Fazendo isso, o governo estaria, inclusive, estimulando uma maior formação de capital, ao pagar um pouco menos àqueles que já ganham muito e que se viriam obrigados a poupar e investir mais. Não dá para pedir que o assalariado mínimo poupe ou invista, pois, com a enorme tributação brasileira sobre o consumo e outros problemas, o valor de 880 reais do salário mínimo é insignificante, representando, por exemplo, menos de 1/4 do salário calculado como necessário pelo Dieese, mencionado anteriormente.

No Reino Unido e em outros países, o benefício pago é mais ou menos o mesmo a todos os aposentados, independentemente de quanto ele ganhou ao longo da vida, o que permite pagar valores maiores a quem ganhou menos e menores a quem ganhou mais. É uma sistemática que beneficia tanto eficiência econômica quanto equidade.

A entrevista de Caetano como um todo revela claramente que sua preocupação principal foi com a sustentabilidade fiscal da Previdência sem abrir espaço para uma eventual mudança no financiamento ou no pagamento do benefício para os que ganham mais ao longo da vida.

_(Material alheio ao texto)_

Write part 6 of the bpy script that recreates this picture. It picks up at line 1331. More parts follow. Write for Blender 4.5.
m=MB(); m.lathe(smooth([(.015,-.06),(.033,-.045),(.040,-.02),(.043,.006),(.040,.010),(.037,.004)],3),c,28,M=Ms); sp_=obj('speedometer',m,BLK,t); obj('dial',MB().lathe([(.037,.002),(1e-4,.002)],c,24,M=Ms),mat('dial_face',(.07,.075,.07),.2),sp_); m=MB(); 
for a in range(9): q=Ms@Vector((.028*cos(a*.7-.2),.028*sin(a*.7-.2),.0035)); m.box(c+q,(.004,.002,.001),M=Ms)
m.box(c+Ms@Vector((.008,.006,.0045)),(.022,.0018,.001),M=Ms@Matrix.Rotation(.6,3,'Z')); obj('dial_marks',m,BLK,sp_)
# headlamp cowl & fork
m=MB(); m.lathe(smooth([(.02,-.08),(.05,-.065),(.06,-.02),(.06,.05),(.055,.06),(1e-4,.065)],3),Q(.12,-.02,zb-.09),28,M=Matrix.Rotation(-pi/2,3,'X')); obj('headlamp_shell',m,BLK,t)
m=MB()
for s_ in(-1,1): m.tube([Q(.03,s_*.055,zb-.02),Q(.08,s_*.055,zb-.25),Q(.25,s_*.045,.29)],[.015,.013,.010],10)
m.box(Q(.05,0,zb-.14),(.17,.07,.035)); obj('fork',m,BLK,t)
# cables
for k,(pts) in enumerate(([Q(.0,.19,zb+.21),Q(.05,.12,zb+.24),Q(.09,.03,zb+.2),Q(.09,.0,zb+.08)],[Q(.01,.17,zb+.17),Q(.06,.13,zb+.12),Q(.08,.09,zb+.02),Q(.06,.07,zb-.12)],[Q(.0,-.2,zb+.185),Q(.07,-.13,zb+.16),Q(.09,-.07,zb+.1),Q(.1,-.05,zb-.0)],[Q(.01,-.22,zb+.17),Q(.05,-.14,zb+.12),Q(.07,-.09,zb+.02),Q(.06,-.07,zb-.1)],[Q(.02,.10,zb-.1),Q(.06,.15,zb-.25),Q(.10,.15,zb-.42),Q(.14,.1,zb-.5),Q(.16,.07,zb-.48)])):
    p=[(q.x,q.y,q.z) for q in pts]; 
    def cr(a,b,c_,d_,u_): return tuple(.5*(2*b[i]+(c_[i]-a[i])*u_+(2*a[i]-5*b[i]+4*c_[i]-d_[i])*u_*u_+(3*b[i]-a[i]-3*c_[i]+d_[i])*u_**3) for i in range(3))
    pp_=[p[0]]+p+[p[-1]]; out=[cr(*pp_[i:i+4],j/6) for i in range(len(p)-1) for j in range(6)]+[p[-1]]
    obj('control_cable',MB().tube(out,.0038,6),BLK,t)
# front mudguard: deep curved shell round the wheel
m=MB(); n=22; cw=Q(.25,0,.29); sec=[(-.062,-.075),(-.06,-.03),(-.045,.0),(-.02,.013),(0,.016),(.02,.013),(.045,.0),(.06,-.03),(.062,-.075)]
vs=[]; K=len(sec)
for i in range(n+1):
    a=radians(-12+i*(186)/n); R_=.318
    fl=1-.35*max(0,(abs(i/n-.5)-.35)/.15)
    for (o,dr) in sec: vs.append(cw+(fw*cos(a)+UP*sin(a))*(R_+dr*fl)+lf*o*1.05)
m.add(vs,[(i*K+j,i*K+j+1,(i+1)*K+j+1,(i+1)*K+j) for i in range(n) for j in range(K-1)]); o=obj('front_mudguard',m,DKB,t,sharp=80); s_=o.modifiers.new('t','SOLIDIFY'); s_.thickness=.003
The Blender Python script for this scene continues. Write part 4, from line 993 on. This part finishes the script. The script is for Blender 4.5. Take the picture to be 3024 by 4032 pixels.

É uma proposta, portanto, sem qualquer preocupação social, a não ser pela manutenção do salário mínimo como piso, que seria um absurdo se não acontecesse, mas, do jeito que anda, pode se esperar tudo do governo atual.

A proposta de reforma foi feita olhando para quanto se precisa economizar em “x”, “y”, “z” anos, mas sem prestar a devida atenção, por exemplo, ao aumento de desemprego que pode causar em curto prazo num momento em que o fim da crise econômica ainda é uma incógnita.

Uma medida para mitigar os efeitos socioeconômicos negativos que a reforma da Previdência causará, obrigando inúmeros aposentados a receberem apenas o salário mínimo, seria a continuação da política de aumento real dele, o que não acontecerá por conta da PEC dos gastos. Então, trabalhadores, preparem-se para sofrer bastante, acaso essa reforma seja aprovada.

A reforma da Previdência, tal como está, é um caminho perfeito para fazer o Brasil não sair nas próximas décadas da armadilha da renda média-baixa. Com mais gente no mercado de trabalho e benefícios menores para os mais pobres, o número de pessoas desempregadas ou recebendo apenas o salário mínimo aumentará.

O Brasil é um país no qual é muito mais difícil desenhar políticas públicas do que em outros devido à sua enorme desigualdade. O trade-off entre eficiência e equidade se torna ainda mais complexo, pois esta última precisa ter grande peso. Apesar de o País ter um dos maiores PIBs do mundo, ainda que em queda livre nos últimos anos, a imensa maioria da população é pobre e isso, por óbvio, mina a eficiência econômica por falta de produtividade.

A elite brasileira precisa estar ciente de que ela tem a obrigação de contribuir bastante para a distribuição de oportunidades similares, o que passa por uma distribuição de renda que garanta um poder mínimo de consumo para que se tenha vida digna.

Enquanto não se compreender isso, o país viverá de crises em crises. Cabe lembrar que mesmo os países mais iguais e desenvolvidos do mundo têm políticas públicas muito mais inclusivas do que as brasileiras e, portanto, exigem contribuição alta dos mais ricos para o bem estar social.